The 1972 US Coup Against Australia

Hot Money and the Politics of Debt

RT Naylor

McGill-Queens University Press (2004)

Book Review

Hot Money is about the trillions of dollars of global financial activity that is never recorded in official economic statistics. Corporate money laundering of illegal narcotics profits is the form of “hot money” that gets the most publicity. However according to Naylor, it accounts for a relatively small proportion of “hot money” percolating through offshore banks and dummy corporations.

Most “hot money” starts out as funds generated via “legitimate” business which rich elites sebd offshore to avoid taxes or in anticipation of economic calamity or regime change. All the world’s most ruthless dictators stashed funds in Swiss banks or similar financial havens prior to being deposed.

A sizeable chunk of hot money is generated from other illegal enterprises, such as gun running, illegal arms deals, prostitution, phony charities and religious groups (eg Reverend Moon’s Unification Church and L Ron Hubbard’s Church of Scientology) and government agencies (eg CIA) who use “hot money” to finance coups and insurgencies.

For me, the high point of Hot Money  is the excellent history Naylor provides of the CIA role in the world heroin and cocaine trade, especially their move to make Afghanistan the major global supplier of heroin.

Nalylor also provides a detailed history about the role of the Vatican Bank as a “hot money” center, the rise and fall of Propaganda Due (P2), a secret collaboration between the CIA, Mafia and right wing Masonic lodges that infiltrated all aspects of Italian public life in the 1970s; the role of Nazi war criminals Klaus Barbie and Josef Mengele in setting up Latin American death squads and cocaine networks; the rise and fall of the two biggest CIA banks, Australia’s Nugan Hand Bank and the Bank of Commerce and Credit International;  and the importance of “hot money” in the Iran Contra scandal, in which the Reagan administration illegally sold weapons to Iran to finance the Contra war against Nicaragua.

The most shocking chapter describes the role of the Nugan Hand Bank in funding a bloodless coup US Naval Intelligence carried out against Australia in 1972 – to remove a prime minister whose political views were inconsistent with US interests. Most Americans are totally unaware of this heinous attack against a close US ally. I’ve only learned of it since moving to New Zealand (Australia is New Zealand’s closest neighbor).

An Insider’s View of Drug Smuggling

smuggler

Smuggler: Roger Reaves a Memoir

by Roger Reaves

Marrie J Reaves Publishing (2016)

Book Review

Smuggler is an extremely unusual memoir by a 73 year old American who is currently serving a life sentence in Australia for drug smuggling. Written over fifteen years, it’s a highly detailed, journal-like memoir painting the author’s journey from excruciating rural poverty to high rolling international drug smuggler.

The reader comes away with the clear sense that despite government efforts to portray Reaves as a dangerous blood thirsty king pin, he was actually a lowly middleman who was regularly cheated and manipulated by the real king pins who engaged his services.
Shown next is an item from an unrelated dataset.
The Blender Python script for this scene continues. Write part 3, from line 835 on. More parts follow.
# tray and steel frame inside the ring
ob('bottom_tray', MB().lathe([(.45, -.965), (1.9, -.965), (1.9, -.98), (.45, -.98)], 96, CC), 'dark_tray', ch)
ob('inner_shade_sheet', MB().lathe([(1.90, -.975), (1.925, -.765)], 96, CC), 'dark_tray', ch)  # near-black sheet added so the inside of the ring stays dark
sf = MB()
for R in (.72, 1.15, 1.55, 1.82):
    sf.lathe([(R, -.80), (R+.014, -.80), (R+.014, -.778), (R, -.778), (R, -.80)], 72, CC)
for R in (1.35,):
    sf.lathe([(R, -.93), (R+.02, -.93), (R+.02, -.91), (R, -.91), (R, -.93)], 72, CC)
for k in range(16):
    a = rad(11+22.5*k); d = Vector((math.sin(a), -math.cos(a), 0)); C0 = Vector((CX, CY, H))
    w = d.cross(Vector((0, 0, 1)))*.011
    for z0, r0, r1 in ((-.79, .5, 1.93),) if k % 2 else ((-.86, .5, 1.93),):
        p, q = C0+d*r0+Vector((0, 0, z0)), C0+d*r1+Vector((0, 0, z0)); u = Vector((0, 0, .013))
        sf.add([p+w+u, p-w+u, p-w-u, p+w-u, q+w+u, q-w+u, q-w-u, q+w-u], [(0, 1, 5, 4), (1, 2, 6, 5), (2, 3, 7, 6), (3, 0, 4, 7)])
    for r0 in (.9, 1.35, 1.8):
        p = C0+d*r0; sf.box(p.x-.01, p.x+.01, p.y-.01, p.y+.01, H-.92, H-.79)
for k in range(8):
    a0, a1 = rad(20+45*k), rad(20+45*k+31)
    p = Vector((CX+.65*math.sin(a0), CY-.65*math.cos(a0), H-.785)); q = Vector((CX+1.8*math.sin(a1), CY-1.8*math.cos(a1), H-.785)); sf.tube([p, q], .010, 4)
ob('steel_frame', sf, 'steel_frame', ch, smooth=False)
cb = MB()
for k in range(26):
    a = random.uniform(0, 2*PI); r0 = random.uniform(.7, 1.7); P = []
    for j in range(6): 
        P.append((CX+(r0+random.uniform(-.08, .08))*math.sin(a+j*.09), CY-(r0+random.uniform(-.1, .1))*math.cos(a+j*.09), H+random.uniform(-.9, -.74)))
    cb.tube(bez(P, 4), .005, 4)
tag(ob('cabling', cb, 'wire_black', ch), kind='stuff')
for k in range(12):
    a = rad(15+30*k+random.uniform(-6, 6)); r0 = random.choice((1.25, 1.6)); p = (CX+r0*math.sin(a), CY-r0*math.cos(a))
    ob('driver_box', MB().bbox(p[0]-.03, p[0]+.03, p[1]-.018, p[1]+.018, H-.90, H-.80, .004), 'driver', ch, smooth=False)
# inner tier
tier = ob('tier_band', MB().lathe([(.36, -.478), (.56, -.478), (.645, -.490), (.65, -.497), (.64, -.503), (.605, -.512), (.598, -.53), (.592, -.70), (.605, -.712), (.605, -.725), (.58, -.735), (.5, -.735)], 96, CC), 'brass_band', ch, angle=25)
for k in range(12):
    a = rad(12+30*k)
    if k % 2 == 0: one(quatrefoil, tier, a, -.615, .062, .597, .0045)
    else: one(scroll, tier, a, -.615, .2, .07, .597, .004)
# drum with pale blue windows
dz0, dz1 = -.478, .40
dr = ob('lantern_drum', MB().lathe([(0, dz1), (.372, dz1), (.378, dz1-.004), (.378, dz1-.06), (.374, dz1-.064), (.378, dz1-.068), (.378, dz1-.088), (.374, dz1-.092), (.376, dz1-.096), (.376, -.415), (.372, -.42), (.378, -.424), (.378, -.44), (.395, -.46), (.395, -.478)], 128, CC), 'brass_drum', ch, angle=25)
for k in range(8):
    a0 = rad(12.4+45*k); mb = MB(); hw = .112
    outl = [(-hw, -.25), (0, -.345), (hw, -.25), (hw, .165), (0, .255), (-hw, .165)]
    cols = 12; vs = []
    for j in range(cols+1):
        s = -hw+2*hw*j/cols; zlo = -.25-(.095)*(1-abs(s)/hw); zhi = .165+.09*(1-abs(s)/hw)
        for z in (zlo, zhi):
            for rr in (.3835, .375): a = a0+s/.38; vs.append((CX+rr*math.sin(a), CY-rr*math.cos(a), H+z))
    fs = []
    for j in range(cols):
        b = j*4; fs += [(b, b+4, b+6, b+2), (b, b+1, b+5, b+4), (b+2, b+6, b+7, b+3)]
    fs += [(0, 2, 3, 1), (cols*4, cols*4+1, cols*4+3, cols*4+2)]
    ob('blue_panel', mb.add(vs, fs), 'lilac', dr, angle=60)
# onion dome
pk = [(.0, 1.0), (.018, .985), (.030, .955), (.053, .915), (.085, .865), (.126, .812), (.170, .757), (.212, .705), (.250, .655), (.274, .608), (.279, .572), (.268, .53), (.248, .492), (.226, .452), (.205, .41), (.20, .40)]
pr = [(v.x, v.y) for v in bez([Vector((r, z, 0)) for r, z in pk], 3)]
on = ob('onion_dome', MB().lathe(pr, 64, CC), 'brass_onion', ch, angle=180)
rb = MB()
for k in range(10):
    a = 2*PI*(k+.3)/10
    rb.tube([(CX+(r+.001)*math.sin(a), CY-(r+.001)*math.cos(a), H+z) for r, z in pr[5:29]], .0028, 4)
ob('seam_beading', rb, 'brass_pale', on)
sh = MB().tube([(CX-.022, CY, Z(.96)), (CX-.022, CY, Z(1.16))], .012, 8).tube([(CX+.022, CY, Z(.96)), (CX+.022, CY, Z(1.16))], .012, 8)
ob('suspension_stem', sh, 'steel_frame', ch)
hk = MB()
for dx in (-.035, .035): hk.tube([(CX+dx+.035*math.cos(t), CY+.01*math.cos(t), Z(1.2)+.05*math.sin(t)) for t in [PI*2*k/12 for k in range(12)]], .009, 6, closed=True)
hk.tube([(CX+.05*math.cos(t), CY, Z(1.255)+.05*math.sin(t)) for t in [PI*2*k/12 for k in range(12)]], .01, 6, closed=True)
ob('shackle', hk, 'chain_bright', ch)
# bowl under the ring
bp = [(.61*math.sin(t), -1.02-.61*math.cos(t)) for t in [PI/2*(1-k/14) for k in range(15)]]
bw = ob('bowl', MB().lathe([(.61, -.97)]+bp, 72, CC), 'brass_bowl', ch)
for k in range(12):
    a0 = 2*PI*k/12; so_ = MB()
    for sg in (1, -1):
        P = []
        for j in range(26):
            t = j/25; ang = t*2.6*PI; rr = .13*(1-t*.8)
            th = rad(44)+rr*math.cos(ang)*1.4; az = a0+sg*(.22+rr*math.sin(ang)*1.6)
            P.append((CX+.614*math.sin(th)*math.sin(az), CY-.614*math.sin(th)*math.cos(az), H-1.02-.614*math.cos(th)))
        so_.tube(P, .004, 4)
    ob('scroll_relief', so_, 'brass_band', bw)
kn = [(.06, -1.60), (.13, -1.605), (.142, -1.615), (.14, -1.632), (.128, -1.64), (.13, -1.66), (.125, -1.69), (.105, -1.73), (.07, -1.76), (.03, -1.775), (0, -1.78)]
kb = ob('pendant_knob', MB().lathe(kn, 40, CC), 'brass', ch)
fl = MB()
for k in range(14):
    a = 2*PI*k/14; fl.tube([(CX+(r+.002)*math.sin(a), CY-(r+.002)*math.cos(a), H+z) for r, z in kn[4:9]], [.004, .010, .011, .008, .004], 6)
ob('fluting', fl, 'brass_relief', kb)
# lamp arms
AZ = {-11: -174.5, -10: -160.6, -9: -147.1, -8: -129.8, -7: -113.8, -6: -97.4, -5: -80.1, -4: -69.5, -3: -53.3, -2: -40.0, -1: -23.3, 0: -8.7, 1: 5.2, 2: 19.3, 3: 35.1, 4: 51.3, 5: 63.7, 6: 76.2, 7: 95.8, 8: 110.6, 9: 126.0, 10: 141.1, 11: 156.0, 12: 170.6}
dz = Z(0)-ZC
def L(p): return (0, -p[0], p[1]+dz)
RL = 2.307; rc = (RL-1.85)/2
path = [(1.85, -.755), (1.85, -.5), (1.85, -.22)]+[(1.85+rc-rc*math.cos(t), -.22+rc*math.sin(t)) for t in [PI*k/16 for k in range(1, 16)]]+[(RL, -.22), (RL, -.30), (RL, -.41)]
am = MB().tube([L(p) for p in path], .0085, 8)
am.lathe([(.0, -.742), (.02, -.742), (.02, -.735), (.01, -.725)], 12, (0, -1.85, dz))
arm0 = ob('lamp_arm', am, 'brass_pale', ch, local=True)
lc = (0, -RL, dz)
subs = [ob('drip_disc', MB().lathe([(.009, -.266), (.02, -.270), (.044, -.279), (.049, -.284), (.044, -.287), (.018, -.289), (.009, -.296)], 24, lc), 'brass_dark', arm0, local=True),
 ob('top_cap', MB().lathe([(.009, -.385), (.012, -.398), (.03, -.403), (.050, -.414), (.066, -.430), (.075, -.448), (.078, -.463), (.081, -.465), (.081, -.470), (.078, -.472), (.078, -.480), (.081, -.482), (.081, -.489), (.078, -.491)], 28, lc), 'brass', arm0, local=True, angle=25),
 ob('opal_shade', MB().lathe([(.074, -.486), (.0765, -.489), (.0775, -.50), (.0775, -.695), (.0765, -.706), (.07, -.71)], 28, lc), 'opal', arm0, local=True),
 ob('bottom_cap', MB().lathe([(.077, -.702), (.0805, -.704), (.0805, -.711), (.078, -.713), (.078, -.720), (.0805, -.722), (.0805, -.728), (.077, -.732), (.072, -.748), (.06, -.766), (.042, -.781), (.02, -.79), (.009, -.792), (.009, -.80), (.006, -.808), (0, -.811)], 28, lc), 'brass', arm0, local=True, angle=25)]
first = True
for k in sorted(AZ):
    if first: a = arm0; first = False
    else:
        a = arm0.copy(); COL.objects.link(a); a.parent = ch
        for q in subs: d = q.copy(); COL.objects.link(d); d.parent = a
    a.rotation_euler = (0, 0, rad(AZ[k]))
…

While Reeves was highly successful (bringing in millions a month) during the first decade and a half of his career, a pattern emerged in which his clients routinely weasled out of paying him, shortchanged him on the quanity and/or quality of drugs they asked him to traffic, and/or provided him with mechanically faulty and dangerous aircraft and boats. Towards the end of his career, some were actively colluding with the DEA and FBI to entrap him.

Owing to the illegal nature of marijuana and cocaine trafficking a person has no comeback – except murder or serious physical injury – if a colleague cheats them. As the highly personal memoir makes clear, it wasn’t in Reaves’s nature to engage in lethal retaliation. This, perhaps, explains his failure to rise to the ranks of vicious psychopaths like Pablo Escobar.

For me the most interesting part of the book is the section where Reaves talks about his relationship with Barry Seal and the guaranteed “no-interception” cocaine delivery operation he had going at the Mena Airport – with the active approval and support of Arkansas governor Bill Clinton and Vice President George Herbert Walker Bush.

According to Reaves, there were only two delivery points in the US where traffickers could unload a shipment with absolute guarantee that neither Customs nor the DEA would bust them. Mena was one of them.

Reaves believes strongly that the War on Drugs is a racket perpetuated mainly for the benefit of Wall Street and illegal CIA military interventions. He advocates for the US and its allies to follow the example of Portugal, which has decriminalized all drugs. In Portugal, where possession of three grams of any drug is treated as a spot fine, crime rates have plummeted since the policy was implement in 2001 (see The Cato Institute and the Drug War).